Less Wrong memes think that person AIs won't be sufficiently person-like but they sort of tend to assume that conclusion rather than argue for it, which causes memes that aren't familiar with Less Wrong memes to wonder why Less Wrong memes are so incredibly confident that all AIs will necessarily act like autistic OCD people without any possibility at all of acting like normal reasonable people.

A whole lot of the sequences are dedicated to outlining just how reasonably normal people don't act. I would want any Strong AI in charge of our fates to be person-like in that it is aware of what humans want in a way that we would accept, because the alternative to that is probably disaster, but I wouldn't want one to be person-like in that its inductive biases are more like a human's than an ideal Bayesian reasoner's, or that it reasons about moral issues the way humans do intuitively, because our biases are often massively inappropriate, and our moral intuitions incoherent.
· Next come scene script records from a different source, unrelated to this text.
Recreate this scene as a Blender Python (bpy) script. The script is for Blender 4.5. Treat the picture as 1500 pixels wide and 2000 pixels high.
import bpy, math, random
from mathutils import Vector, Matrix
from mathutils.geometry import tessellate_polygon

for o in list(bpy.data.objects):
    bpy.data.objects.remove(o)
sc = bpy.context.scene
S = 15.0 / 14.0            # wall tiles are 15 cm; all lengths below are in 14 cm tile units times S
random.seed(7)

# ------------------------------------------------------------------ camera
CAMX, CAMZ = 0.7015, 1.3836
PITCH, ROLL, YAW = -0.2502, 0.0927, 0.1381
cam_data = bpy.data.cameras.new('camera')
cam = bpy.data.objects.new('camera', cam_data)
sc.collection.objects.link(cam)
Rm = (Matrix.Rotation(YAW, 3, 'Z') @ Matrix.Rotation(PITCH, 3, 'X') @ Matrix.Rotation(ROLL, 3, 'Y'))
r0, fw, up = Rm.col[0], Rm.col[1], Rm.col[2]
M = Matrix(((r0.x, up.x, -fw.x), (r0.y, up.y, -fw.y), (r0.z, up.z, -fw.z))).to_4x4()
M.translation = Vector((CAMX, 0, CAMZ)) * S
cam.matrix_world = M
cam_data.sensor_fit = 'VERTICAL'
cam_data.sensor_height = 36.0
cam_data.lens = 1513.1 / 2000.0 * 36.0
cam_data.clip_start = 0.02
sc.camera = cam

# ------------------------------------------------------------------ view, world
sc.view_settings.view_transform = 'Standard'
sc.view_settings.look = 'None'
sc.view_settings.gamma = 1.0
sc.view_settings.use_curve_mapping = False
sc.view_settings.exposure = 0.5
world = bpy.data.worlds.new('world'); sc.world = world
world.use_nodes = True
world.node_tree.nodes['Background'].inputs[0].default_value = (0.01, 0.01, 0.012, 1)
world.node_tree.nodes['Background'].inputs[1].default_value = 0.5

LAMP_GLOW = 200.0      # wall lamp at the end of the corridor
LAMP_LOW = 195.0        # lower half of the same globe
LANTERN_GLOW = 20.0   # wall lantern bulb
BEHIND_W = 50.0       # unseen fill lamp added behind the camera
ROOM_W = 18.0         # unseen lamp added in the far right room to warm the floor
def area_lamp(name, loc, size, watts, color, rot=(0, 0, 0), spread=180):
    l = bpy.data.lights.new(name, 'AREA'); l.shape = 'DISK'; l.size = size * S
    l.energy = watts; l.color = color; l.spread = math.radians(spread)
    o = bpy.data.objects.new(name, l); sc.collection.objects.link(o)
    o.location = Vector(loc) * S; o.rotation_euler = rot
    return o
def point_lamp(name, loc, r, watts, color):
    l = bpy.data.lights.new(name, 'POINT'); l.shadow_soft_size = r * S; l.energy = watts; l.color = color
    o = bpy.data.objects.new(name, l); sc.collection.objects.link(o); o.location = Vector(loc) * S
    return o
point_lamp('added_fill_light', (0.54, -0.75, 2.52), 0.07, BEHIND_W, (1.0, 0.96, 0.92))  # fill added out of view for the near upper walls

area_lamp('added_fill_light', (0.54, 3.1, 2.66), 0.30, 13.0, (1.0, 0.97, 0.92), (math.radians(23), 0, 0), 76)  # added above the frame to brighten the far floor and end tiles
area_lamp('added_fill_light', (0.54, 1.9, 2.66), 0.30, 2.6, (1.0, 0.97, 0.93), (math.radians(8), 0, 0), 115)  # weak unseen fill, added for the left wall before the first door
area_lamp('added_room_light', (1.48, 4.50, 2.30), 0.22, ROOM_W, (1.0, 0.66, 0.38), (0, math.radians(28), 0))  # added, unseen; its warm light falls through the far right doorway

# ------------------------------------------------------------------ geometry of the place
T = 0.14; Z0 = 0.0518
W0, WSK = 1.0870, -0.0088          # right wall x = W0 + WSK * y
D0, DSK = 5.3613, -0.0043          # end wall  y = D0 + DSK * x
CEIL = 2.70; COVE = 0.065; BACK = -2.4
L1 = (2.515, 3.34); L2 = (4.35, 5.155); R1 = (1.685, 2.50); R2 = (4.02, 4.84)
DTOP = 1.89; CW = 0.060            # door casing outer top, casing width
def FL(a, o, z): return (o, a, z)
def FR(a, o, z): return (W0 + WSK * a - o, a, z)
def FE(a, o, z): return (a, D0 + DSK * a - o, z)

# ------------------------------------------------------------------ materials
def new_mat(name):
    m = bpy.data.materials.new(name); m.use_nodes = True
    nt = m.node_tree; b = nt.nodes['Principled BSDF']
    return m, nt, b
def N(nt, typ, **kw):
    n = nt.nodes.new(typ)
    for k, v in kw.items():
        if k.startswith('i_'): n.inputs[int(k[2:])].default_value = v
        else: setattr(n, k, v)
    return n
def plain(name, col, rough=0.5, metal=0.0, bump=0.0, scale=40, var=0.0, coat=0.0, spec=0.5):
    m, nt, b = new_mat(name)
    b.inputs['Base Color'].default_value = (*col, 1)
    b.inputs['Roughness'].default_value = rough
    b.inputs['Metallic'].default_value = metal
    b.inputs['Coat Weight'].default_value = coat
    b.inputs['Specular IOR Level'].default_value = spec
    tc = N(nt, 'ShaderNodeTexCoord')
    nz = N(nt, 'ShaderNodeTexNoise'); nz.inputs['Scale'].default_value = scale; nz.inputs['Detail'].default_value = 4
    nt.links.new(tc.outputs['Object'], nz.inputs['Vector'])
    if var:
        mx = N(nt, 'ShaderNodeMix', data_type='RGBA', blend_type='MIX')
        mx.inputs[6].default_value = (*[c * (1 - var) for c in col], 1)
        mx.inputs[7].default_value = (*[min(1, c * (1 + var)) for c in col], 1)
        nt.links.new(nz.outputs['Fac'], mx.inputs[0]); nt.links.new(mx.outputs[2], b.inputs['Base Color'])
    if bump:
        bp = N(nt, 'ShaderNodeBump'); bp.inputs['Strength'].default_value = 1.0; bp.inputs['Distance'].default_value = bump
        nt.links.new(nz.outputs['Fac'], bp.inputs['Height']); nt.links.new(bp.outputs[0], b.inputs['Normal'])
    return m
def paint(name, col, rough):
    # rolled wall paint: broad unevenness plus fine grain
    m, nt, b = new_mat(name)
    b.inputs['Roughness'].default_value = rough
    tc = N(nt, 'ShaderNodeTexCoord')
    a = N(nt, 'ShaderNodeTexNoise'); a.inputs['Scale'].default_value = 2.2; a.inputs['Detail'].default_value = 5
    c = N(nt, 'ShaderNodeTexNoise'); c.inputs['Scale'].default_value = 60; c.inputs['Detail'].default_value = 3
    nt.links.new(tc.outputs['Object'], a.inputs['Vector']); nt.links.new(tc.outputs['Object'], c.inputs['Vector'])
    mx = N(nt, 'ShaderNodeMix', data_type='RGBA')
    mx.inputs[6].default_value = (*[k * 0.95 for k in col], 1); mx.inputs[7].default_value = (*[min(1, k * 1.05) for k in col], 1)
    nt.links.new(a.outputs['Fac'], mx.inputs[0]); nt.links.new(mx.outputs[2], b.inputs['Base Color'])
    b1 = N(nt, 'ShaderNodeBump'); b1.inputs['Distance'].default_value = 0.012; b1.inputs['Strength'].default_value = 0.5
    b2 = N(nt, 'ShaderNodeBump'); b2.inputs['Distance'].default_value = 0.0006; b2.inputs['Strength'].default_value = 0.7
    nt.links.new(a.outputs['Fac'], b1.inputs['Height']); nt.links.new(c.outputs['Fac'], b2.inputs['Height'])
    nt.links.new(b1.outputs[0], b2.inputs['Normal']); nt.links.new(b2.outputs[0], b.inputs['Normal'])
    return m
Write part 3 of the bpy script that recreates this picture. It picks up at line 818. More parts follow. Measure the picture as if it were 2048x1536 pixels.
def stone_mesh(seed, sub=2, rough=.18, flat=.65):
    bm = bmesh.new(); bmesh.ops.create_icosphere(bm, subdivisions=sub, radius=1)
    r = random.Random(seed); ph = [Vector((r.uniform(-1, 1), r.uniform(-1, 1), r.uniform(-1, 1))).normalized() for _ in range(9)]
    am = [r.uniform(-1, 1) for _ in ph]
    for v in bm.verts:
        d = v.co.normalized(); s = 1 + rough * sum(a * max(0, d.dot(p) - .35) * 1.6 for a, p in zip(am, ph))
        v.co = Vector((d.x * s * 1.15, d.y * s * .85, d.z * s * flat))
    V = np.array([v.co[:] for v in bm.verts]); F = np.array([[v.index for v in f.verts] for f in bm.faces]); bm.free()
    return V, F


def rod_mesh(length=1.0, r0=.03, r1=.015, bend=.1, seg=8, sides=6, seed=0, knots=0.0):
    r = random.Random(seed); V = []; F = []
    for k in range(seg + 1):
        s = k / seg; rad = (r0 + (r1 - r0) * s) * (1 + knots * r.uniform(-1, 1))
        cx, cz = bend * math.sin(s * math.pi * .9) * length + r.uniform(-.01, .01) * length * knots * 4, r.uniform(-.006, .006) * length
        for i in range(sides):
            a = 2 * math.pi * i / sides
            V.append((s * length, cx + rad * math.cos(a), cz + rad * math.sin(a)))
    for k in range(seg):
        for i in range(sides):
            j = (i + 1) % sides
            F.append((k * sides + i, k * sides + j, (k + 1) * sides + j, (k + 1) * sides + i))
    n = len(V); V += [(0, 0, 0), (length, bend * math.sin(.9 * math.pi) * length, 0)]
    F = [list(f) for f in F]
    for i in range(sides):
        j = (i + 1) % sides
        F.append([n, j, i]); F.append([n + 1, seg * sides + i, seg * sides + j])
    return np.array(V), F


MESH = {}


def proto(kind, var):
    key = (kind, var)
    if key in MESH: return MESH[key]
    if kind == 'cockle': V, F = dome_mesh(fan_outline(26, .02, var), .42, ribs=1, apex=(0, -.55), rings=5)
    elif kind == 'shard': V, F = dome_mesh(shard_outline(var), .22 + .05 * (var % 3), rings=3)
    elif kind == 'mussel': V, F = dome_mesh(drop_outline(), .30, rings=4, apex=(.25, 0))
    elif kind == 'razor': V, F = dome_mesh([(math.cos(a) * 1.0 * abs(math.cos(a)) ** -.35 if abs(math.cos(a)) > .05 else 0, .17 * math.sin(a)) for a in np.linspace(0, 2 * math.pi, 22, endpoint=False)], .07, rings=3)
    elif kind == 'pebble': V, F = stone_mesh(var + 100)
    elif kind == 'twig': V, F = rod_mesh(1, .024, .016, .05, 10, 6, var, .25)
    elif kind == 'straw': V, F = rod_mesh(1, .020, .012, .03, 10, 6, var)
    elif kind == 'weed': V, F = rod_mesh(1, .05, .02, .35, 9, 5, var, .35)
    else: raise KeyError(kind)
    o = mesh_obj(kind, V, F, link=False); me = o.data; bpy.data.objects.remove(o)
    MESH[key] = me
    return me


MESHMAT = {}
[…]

Comment author: Will_Newsome 17 March 2012 11:50:26PM 2 points [-]

inductive biases are more like a human's than an ideal Bayesian reasoner's

Check out this post by Vladimir Nesov: "The problem of choosing Bayesian priors is in general the problem of formalizing preference, it can't be solved completely without considering utility, without formalizing values, and values are very complicated. No simple morality, no simple probability." Of course, having a human prior doesn't necessitate being human-like... Or does it? Duh duh duh.

Comment author: Vladimir_Nesov 18 March 2012 12:02:34AM *  3 points [-]

Today I'd rather say that we don't know if "priors" is a fundamentally meaningful decision-theoretic idea, and so discussing what does or doesn't determine it would be premature.